Thursday, January 15, 2009

Elly: True Story of the Holocaust

Title: Elly: True Story of the Holocaust
Author: Elly Berkovits Gross
Genre: Historical, auto-biography, non-fiction
Reviewed by: Carly

Elly Berkovits was a blue-eyed, blonde-haired Jewish girl who was born in Simimleul-Silvaniei, Romania. She was born on February 14, 1929. Then, her parents decided to have another child, and on March 16, 1939, when Elly was ten, they had a handsom little boy named Adalbert. Elly loved Adalbert so much because he was her only brother. It was in the spring of 1939, the the Nazis invaded their surrounding areas. A year later, on September 10, 1940, three regions of Romania were taken-over by Hungary. When this happened, Hungary and Germany came to Elly’s hometown and started drafting men from 18-55 years old. Her father was 36 at the time, and was taken into forced labor, they didn’t know at the time, but he was to never be heard from again.

Beginning in the winter of 1944, all Jews had to wear a yellow star of David on them, and people were told to spit on them and chant, “ Dirty Jew, Did a star fall on you?” After Passover, a group of men armed with rifles barged into their home and orderd Elly and her family to leave. They were forced to move to a former brick factory, referrered to as the Ghetto, in Chehul-Silvaniei. There, Elly, 15 at the time, was one of the four lucky woman to be a potato peeler, every night she got to bring back a potato to her mom and Adalbert. In May of 1944, there was a mandatory strip search and the Jews were loaded into cattle cars, about 95-100 per car. They were given two buckets, one for waste and one containing water. Finally, the doors were opened on June 2, that was when the army soldiers threw out the mother and newborn, the ill, the dead, and the elderly. The air had a haunting smell of burnt rubber and the sound of a symphony. Then, there was a man wearing white gloves waiting outside of the car. He was appointing groups of people, left and right. Elly was to the right and mother and Adalbert to the left, she waved to her family, and ran to her group. That was the last time Elly and her family were ever going to see each other, but at the time no one knew that.

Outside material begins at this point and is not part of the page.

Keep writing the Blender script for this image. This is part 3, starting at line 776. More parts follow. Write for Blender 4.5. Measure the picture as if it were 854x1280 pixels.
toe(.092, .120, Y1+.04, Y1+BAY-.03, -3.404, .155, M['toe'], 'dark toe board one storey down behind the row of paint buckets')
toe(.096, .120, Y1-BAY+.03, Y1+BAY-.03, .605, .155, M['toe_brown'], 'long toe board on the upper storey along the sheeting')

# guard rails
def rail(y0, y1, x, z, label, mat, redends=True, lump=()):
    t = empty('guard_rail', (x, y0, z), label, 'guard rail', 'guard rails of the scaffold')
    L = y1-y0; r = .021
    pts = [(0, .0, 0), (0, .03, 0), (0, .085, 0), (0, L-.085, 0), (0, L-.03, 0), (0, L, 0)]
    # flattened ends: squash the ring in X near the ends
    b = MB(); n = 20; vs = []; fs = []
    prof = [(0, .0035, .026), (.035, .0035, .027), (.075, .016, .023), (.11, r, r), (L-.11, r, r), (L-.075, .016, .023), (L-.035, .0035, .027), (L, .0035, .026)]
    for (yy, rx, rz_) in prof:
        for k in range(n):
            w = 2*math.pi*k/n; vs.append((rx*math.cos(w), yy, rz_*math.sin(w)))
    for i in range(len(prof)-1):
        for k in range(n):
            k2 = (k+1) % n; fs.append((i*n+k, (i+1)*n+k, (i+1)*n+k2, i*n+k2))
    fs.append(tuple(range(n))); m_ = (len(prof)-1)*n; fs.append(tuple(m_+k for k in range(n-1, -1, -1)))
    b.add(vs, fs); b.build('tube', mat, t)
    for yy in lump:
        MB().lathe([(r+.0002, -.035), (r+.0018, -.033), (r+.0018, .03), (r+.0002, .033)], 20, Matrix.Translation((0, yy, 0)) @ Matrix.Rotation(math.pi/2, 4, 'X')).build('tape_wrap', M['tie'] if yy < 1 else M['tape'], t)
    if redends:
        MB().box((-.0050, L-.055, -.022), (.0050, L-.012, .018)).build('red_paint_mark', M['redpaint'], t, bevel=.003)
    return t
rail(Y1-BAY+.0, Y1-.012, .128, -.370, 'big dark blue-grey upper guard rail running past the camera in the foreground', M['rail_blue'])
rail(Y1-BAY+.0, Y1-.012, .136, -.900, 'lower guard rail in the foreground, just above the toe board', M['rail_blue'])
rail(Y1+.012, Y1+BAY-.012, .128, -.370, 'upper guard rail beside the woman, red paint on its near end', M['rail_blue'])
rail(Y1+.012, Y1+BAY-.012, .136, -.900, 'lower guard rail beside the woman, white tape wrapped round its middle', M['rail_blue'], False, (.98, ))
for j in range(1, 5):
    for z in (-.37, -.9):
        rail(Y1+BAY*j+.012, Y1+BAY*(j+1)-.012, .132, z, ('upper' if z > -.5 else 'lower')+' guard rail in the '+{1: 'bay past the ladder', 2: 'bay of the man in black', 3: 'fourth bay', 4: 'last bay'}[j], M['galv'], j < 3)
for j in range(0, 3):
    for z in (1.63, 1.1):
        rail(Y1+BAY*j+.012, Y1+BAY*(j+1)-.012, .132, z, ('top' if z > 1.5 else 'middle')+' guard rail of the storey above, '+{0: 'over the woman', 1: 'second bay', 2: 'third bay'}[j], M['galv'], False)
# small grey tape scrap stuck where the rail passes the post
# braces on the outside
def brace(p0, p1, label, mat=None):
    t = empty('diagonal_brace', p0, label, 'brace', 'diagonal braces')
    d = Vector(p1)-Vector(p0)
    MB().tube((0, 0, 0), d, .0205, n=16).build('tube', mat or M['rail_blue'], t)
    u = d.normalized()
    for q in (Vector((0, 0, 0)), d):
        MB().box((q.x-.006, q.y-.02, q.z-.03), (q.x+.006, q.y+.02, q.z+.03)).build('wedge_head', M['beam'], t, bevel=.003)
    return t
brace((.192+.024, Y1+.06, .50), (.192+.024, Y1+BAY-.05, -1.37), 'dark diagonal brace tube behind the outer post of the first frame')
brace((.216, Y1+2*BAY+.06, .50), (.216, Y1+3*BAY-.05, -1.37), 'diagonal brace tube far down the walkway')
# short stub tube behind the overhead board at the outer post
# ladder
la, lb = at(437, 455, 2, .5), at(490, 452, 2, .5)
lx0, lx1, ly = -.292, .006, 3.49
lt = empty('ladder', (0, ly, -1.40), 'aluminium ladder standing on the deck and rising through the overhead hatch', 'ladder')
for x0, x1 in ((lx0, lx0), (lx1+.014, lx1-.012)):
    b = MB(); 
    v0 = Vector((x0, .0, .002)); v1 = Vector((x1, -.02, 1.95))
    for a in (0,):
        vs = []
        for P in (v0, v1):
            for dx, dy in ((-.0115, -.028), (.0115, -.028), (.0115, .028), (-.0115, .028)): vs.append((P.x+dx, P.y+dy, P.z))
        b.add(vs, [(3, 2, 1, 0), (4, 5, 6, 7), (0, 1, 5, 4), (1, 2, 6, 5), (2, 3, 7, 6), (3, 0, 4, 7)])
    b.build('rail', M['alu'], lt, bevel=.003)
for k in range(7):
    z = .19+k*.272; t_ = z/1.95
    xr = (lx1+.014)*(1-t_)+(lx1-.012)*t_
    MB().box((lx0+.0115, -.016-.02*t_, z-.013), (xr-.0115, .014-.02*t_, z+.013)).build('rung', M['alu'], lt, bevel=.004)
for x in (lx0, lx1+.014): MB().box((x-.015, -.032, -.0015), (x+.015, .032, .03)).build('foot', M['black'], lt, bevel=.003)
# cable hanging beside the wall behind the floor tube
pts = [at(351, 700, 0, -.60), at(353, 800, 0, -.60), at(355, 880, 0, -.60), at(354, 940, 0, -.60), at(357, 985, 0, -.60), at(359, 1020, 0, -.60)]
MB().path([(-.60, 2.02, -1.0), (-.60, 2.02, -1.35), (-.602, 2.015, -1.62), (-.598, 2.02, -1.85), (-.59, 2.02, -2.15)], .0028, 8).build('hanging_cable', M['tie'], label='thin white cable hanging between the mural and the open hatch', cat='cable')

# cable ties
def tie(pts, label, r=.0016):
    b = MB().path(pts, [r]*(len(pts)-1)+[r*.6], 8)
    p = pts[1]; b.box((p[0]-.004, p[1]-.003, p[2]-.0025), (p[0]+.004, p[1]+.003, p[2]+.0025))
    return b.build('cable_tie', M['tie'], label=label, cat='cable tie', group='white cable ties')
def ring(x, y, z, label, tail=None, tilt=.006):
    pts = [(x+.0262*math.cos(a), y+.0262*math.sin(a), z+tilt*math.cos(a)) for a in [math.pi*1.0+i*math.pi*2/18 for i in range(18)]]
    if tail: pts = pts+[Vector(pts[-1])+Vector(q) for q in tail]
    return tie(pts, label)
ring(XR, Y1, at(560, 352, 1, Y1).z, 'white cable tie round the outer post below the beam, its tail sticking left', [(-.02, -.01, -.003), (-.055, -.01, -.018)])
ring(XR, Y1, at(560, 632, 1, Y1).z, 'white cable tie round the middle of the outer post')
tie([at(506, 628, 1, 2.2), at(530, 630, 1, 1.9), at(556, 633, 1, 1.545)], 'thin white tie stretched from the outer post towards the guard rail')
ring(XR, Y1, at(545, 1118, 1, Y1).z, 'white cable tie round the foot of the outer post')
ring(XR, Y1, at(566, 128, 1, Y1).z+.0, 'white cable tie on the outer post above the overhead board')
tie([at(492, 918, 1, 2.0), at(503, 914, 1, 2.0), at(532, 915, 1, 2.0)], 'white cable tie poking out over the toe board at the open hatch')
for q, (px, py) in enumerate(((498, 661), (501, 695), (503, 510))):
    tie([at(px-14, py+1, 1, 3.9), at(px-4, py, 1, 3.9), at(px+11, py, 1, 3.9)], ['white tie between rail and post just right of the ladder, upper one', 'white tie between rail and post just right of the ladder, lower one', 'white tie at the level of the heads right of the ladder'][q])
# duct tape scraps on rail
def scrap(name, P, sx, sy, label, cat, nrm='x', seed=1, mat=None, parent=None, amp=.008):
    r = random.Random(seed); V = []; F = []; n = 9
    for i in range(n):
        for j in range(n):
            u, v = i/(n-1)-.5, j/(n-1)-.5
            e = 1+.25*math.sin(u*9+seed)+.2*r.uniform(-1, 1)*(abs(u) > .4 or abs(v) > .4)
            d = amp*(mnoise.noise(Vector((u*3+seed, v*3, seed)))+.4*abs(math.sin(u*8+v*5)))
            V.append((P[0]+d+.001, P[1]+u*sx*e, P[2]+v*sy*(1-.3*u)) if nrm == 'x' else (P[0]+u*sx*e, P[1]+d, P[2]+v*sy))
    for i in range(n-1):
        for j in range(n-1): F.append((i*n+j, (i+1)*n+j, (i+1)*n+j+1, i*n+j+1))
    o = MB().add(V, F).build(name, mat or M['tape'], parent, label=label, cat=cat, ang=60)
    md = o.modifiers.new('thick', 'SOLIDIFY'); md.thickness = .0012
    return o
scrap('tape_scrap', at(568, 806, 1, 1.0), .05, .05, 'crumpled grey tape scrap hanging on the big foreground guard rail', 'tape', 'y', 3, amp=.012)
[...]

The two groups were escorted their own ways. The right side was taken to a builing where they were striped of clothing and belongings, the also had to shave their heads, this was to register into the camp. The next room, was a shower house. When they entered all they got was a tiny bar of white soap that said,”Jude Siefe”, meaning Jewish Soap. Then, they were taken to the cabins at Auschwitz-2/Birkenau. Each cabin housed a minimum of 1,000 Jews. After that,the woman were put to work. Elly’s job was to scrub chimneys with broken bricks and a white chlorox jel that had to be applied with your fingers. Her other job was to give the captors coffee in the morning. In the August of 1944, Dr. Mengele sorted the woman again. Elly survived because he thought she was pregnant, but actually, she got thicker from eating sandy potato peels from the garbage. Then, they were shipped away to Fallerslaben, Germany. The soldiers demanded that Elly washed the living quarters because the fumes made her sick. Usually, the Jews that got sick were taken away forever, but her life was spared. In April of ’45, the group was shipped to Zalsweden, where she was reunited with some of her cousins. Finally, in April 14, 1945, allies came and sent the survivors back to their homelands. When Elly went back to her childhood home in Romania, after this event, her family wasn’t there. Her house had been ransacked, and the residents gave Elly a letter that came for her mom. It said that her father was burned alive in a trailor at Dorsensk, Russia, in the Spring of ’43. Also, she found out that her mom and Adalbert were sent to the gas chambers when they were seperated.